Universities in Wales hit by 5% budget cuts

Universities in Wales have been dealt budget cuts of more than 5% this year, figures from their funding body reveal.

Teaching budgets are being reduced by 8.5%, although there will be no reduction in research funding in cash terms.

The cuts are roughly on a par with those facing English universities.

Higher Education Funding Council for Wales (HEFCW) said it was a "challenging settlement" but it had "worked to allocate funding fairly".

The University and College Union (UCU) said the reductions would have a "tremendously debilitating effect on staff and students".

Wales' biggest university, Cardiff, will see its budget cut by 3%.

However, the second largest institution, Glamorgan, faces a cut of nearer 8%.

The University of Wales Trinity Saint David has been dealt the largest cut of nearly 9%, while the University of Wales Institute Cardiff (UWIC) faces a cut of almost 8%.

Swansea Metropolitan University and the Open University both receive modest increases of 1% and 2% respectively.

The cuts mean universities will have to make difficult decisions about redundancies and course closures.

In a memo to staff seen by BBC Wales, the director of finance at UWIC has said it must making savings of £3m.

It has invited applications for voluntary redundancy but will make compulsory redundancies if necessary.

"UWIC is beginning the process of reducing the number of staff posts now as it is necessary to achieve savings before the start of the next academic year given the much-reduced level of funding," it says.

In January, BBC Wales revealed six courses were to be axed at the university's school of art, resulting in 35 job losses.

According to the memo, other universities face a similar dilemma.

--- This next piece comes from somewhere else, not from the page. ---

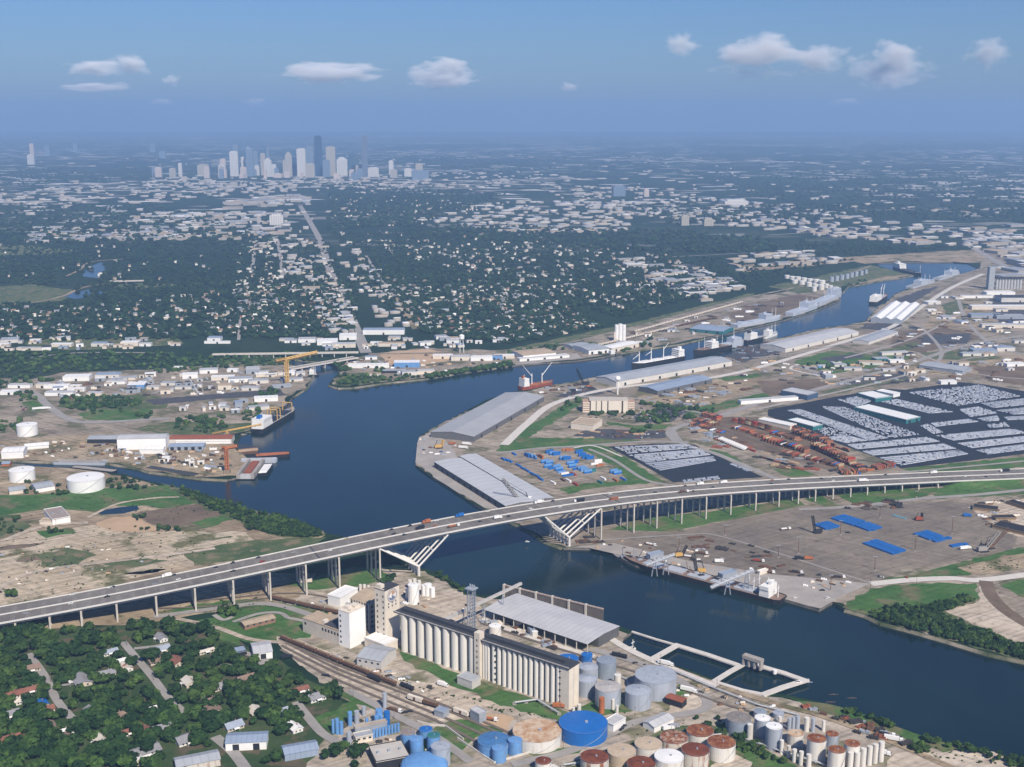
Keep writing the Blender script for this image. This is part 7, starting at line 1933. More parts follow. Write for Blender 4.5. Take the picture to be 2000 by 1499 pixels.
def ico(n=1):
    import bmesh
    bm = bmesh.new()
    bmesh.ops.create_icosphere(bm, subdivisions=n, radius=1)
    v = [x.co.copy() for x in bm.verts]; f = [tuple(p.index for p in q.verts) for q in bm.faces]
    bm.free()
    return v, f
def crown(seed, leaves=260, size=0.17, lobes=7, flat=0.8):
    """unit crown about z 0..1.6: leaf clumps over several lobes with dark lobes inside"""
    r = random.Random(seed)
    m = MB()
    L = []
    for k in range(lobes):
        a = r.uniform(0, 6.28); d = r.uniform(0.15, 0.62) if k else 0
        L.append((Vector((d * math.cos(a), d * math.sin(a), r.uniform(0.55, 1.0) * flat + 0.15)), r.uniform(0.34, 0.55)))
    iv, fi = ico(1)
    for c, q in L:
        m.add([c + Vector((p.x, p.y, p.z * 0.8)) * q * 0.84 * r.uniform(0.85, 1.08) for p in iv], fi)
    for k in range(leaves):
        c, q = r.choice(L)
        d = Vector((r.gauss(0, 1), r.gauss(0, 1), r.gauss(0.35, 1))).normalized()
        p = c + Vector((d.x, d.y, d.z * 0.85)) * q * r.uniform(0.82, 1.12)
        n = (d + Vector((r.uniform(-.7, .7), r.uniform(-.7, .7), r.uniform(-.3, .9)))).normalized()
        u = n.orthogonal().normalized(); w = n.cross(u)
        s = size * r.uniform(0.6, 1.25)
        m.add([p - u * s - w * s * 0.6, p + u * s - w * s * 0.7, p + u * s * 0.8 + w * s * 0.7, p - u * s * 0.7 + w * s * 0.8], [(0, 1, 2, 3)])
    return m
def blob(seed):
    r = random.Random(seed)
    iv, fi = ico(2)
    o = Vector((r.uniform(0, 50), r.uniform(0, 50), 0))
    m = MB()
    m.add([Vector((p.x, p.y, max(-0.35, p.z) * 0.8 + 0.6)) * (1 + 0.5 * mnoise.noise(p * 1.6 + o)) for p in iv], fi)
    return m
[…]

Dr Russell Smith, from the UCU, said the cuts would have a "tremendously debilitating effect on staff and students".

"It's going to mean fewer students, fewer staff and fewer courses in Welsh universities," he said.

"However, I certainly think that even with the cuts this deep, the universities can meet these cost cuts without making compulsory redundancies."

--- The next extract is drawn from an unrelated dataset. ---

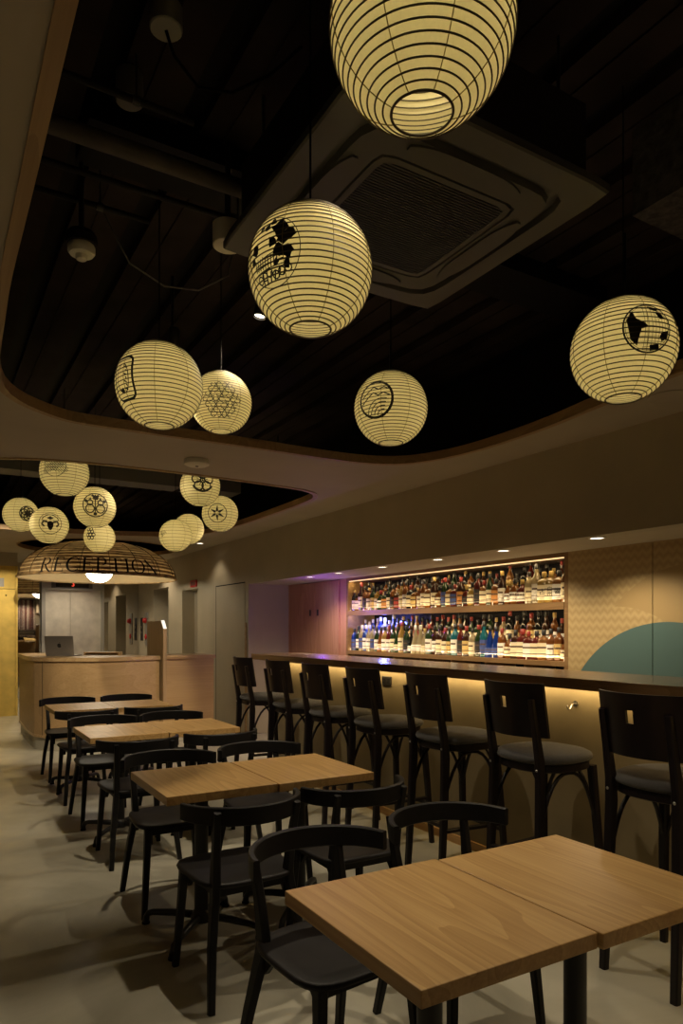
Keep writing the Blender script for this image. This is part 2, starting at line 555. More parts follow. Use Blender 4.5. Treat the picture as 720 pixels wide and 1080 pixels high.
struct(MB().box(X0 - .1, X0, Y0, YE, 0, ZC + .05).build('wall_left', M_WALL))
struct(MB().box(X0 - .1, 4.7, Y0 - .1, Y0, 0, ZC + .05).build('wall_near', M_WALL))
struct(MB().box(X0, XW + .12, YE, YE + .1, 0, ZC + .05).build('wall_far', M_WALL))
struct(MB().box(XW + .12, 4.85, NY, NY + .1, 0, ZS + .1).build('wall_niche_end', M_WALL))
struct(MB().box(XW + .12, 4.85, Y0, NY, ZS, ZS + 0.08).build('ceiling_niche', M_CEIL))
struct(MB().box(4.80, 4.90, Y0, NY, 0, ZS).build('wall_niche_back', M_BLACK))
# papered panels right of the bottles
struct(MB().box(XN, XN + .06, Y0, 3.039, 0, ZS).build('wall_papered_1', M_WPAPER))
struct(MB().box(XN, XN + .06, 3.045, 3.779, 0, ZS).build('wall_papered_2', M_WPAPER))

# flush door in the right wall and the two door leaves in the recesses
d1 = struct(MB().box(XW - 0.006, XW, 8.80, 9.885, 0.01, 2.04).build('door_1', M_WALL))
MB().box(XW - 0.007, XW, 9.885, 9.900, 0, 2.055).box(XW - .007, XW, 8.80, 9.885, 2.04, 2.055).build('shadow_gap', M_BLACK, d1)
struct(MB().box(XW - 0.012, XW, 8.74, 8.79, 0, 1.50).build('trim_4', M_RIM))
d2 = MB().box(3.91, 3.95, 10.73, 11.52, 0, 2.065).build('door_2', M_DOORGREY); struct(d2)
MB().tube([(3.90, 11.42, 1.0), (3.865, 11.42, 1.0), (3.865, 11.34, 1.0)], 0.009).build('door_handle', M_DARKSTEEL, d2)
d3 = MB().box(4.12, 4.16, 12.30, 13.25, 0, 2.165).build('door_3', M_DOORDARK); struct(d3)
MB().box(4.08, 4.12, 12.30, 12.36, 0, 2.165).build('door_jamb', M_DARKSTEEL, d3)

# ================================================================== BAR
bar = thing('bar_counter', 'long dark timber bar counter on a mortar front, lit from under its top', 'bar counter', (2.76, 0.0, 0))
MB().box(0, 0.55, 0.0, 6.41, 1.117, 1.172).build('countertop', M_BARTOP, bar, bevel=0.003)
MB().box(0.25, 0.29, 0.05, 6.36, 0, 1.117).build('front_panel', M_PANEL, bar)
MB().box(0.29, 0.50, 6.32, 6.36, 0, 1.117).build('end_panel', M_RIM, bar)
MB().box(0.235, 0.25, 0.05, 6.36, 0, 0.055).build('kick_board', M_KICK, bar)
MB().box(0.222, 0.232, 0.10, 6.10, 1.109, 1.117).build('light_strip', M_LED, bar)
lamp('AREA', 'strip_light', P_UNDERBAR, (1.0, 0.70, 0.30), (0.198, 3.1, 1.107), bar, rot=(0, math.radians(-26), 0), shape='RECTANGLE', size=0.02, size_y=6.0)

o = thing('power_outlet', 'small dark double power outlet on the bar front behind the stools', 'outlet', (3.01, 4.394, 1.022))
MB().box(-0.008, 0, -0.06, 0.06, -0.035, 0.035).build('face_plate', M_DARKSTEEL, o, bevel=0.002)
for yy in (-0.028, 0.028):
    MB().box(-0.010, -0.008, yy - .018, yy + .018, -0.018, 0.018).build('socket', M_BLACK, o)
o = thing('coat_hook', 'small chrome coat hook under the bar top beside the nearest stool', 'hook', (3.01, 2.593, 1.015))
MB().lathe([(0.0001, 0), (0.016, 0.0), (0.016, 0.006), (0.0001, 0.008)], 14).build('back_plate', M_STEEL, o).rotation_euler = (0, -PI / 2, 0)
MB().tube([(-0.006, 0, 0), (-0.03, 0, -0.004), (-0.042, 0, -0.024), (-0.055, 0, -0.03), (-0.066, 0, -0.018), (-0.068, 0, -0.006)], 0.0045).build('hook_arm', M_STEEL, o, True)

# downlights in the niche soffit
proto = thing('downlight', 'x', 'downlight', (3.8, 3.1, ZS), 0, 'downlights over the bar')
MB().lathe([(0.056, 0.0), (0.056, -0.004), (0.048, -0.006), (0.046, 0.0)], 24, cap=False).build('ring', M_WHITE, proto, True)
MB().lathe([(0.0001, -0.001), (0.046, -0.001)], 24, cap=False).build('lens', M_DOWN, proto)
lamp('SPOT', 'downlight_beam', P_DOWN, (1.0, 0.80, 0.55), (0, 0, -0.012), proto, spot_size=math.radians(140), spot_blend=0.6, shadow_soft_size=0.02)
dl = [3.10, 3.97, 4.77, 5.63, 6.47, 7.12]
dlab = ['nearest round downlight in the bar soffit, over the papered panels', 'second downlight in the bar soffit, over the near end of the bottle shelves',
        'third downlight in the bar soffit, over the bottle shelves', 'fourth downlight in the bar soffit, over the bottle shelves',
        'fifth downlight in the bar soffit, over the far end of the bottle shelves', 'farthest downlight in the bar soffit, beside the wooden cupboard']
proto['label'] = dlab[0]
for yy, lb in list(zip(dl, dlab))[1:]:
    dup(proto, (3.8, yy, ZS), 0, lb)

# ------------------------------------------------------------------ bottle shelves
SY0, SY1 = 3.78, 7.14
sh = thing('bottle_shelf', 'wooden back bar shelf unit with two lit tiers of bottles', 'shelf', (XN, SY0, 0))
Ly = SY1 - SY0
MB().box(0, 0.40, 0, 0.04, 0.0, ZS).build('side_panel', M_SHELFWOOD, sh)
MB().box(0, 0.40, Ly - 0.04, Ly, 0.0, ZS).build('side_panel', M_SHELFWOOD, sh)
MB().box(0.0, 0.40, 0.04, Ly - .04, 1.985, ZS).build('top_board', M_SHELFWOOD, sh)
MB().box(0.38, 0.40, 0.04, Ly - .04, 0.9, 1.985).build('back_panel', M_BLACK, sh)
for z in (1.63, 1.16):
    MB().box(0, 0.38, 0.04, Ly - .04, z - 0.04, z).build('shelf_board', M_SHELFWOOD, sh)
    MB().box(0.16, 0.38, 0.04, Ly - .04, z, z + 0.09).build('riser', M_SHELFWOOD, sh)
    g = MB().tube([(0.022, 0.04, z + 0.035), (0.022, Ly - .04, z + 0.035)], 0.003, 6)
    for k in range(9):
        yy = 0.06 + k * (Ly - .12) / 8
        g.tube([(0.022, yy, z), (0.022, yy, z + 0.035)], 0.003, 6)
    g.build('guard_rail', M_STEEL, sh)
MB().box(-0.004, 0.008, 0.04, Ly - .04, 1.572, 1.63).build('shelf_lip', M_SHELFWOOD, sh)
for z in (1.985, 1.59):
    MB().box(0.012, 0.024, 0.05, Ly - .05, z - 0.008, z).build('light_strip', M_LED, sh)
    lamp('AREA', 'strip_light', P_SHELF, (1.0, 0.72, 0.36), (0.03, Ly / 2, z - 0.012), sh, rot=(0, math.radians(-30), 0), shape='RECTANGLE', size=0.015, size_y=Ly - .1)
    zb = 1.63 if z > 1.8 else 1.16
    lamp('AREA', 'base_strip_light', P_SHELF * 0.36, (1.0, 0.74, 0.40), (-0.012, Ly / 2, zb + 0.012), sh, rot=(0, math.radians(-128), 0), shape='RECTANGLE', size=0.012, size_y=Ly - .1)
    lamp('AREA', 'rear_strip_light', P_SHELF * 0.12, (1.0, 0.72, 0.36), (0.36, Ly / 2, z - 0.02), sh, rot=(0, math.radians(15), 0), shape='RECTANGLE', size=0.015, size_y=Ly - .1)
# back counter below: top edge and open compartments
b = MB().box(0.02, 0.38, 0.04, Ly - .04, 0.86, 0.90)
b.box(0.02, 0.38, 0.04, Ly - .04, 0.0, 0.10)
for k in range(1, 7):
    yy = k * Ly / 7
    b.box(0.02, 0.38, yy - .012, yy + .012, 0.90, 1.12).box(0.02, 0.38, yy - .012, yy + .012, 0.10, 0.86)
b.build('lower_compartments', M_SHELFWOOD, sh)
MB().box(0.37, 0.38, 0.04, Ly - .04, 0.1, 0.9).build('lower_back', M_BLACK, sh)

# glowing neon arc and blue lamp in the far end of the lower tier
ne = thing('neon_arc', 'blue white glowing arc lamp behind the gin bottles, lower shelf far end', 'lamp', (XN + 0.30, 6.42, 1.25))
MB().tube([(0, 0.20 * math.cos(a), 0.05 + 0.20 * math.sin(a)) for a in [math.radians(t) for t in range(-10, 171, 12)]], 0.010, 8).build('neon_tube', M_NEON, ne, True)
MB().box(0.01, 0.05, -0.22, 0.22, 0, 0.02).build('base', M_IRON, ne)
lamp('POINT', 'blue_light', 8.0, (0.12, 0.16, 1.0), (-0.12, 0.18, 0.27), ne, shadow_soft_size=0.03)
lamp('POINT', 'violet_light', 5.0, (0.34, 0.10, 1.0), (-0.66, 0.66, 0.42), ne, shadow_soft_size=0.02)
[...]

Ken Richards, an economist who has advised the assembly government on higher education funding, said the cuts meant staff-student ratios would get worse.

"Universities will have to employ fewer staff to teach the same number of students," he said.

For the first time the funding allocations, set by HEFCW, end minimum payments and so-called "safety netting" for smaller institutions, which protected them from financial difficulty.

The aim is to put pressure on smaller universities to consider mergers with other institutions.

HEFCW has said the number of universities in Wales should be reduced from 10 to six by 2013, with institutions merging on a regional basis.

"The public spending context makes this, unavoidably, a challenging settlement," said HEFCW chief executive Professor Philip Gummett.

"We have worked to allocate funding fairly, but also robustly in terms of institutional performance against key objectives.

"We have focused on supporting the priorities that impact most upon social justice and the economy in Wales."

BBC Wales revealed in November that HEFCW had concerns about the long-term financial sustainability of five of Wales' 10 universities.

First degree courses

The budget cuts put university finances under further pressure as they already lose out by £80m per year compared to funding levels in England.

This month, BBC Wales revealed that places at Welsh universities would decrease this year for the first time due to a new cap on student numbers, which will limit institutions' income from tuition fees.

From September 2012 universities will be able to charge tuition fees of between £4,000 and £9,000, while teaching budgets will be cut by 35%.

The assembly government has said the additional fee income should ensure finances remain consistent, although this will depend on the level of fees universities can charge.

Meanwhile, new figures show a higher percentage of young students taking full-time first degree courses in Wales come from state schools compared with the rest of the UK.

According to the Higher Education Statistics Agency in Wales 93.2% came from state schools compared to 88.8% in the UK as a whole.

The number of young students dropping out of degree courses after their first year in Wales is falling.

In 2007/08 7.4% did not continue to a second year but that fell to 6.1% in 2008/09, compared with a UK average of 6.5%.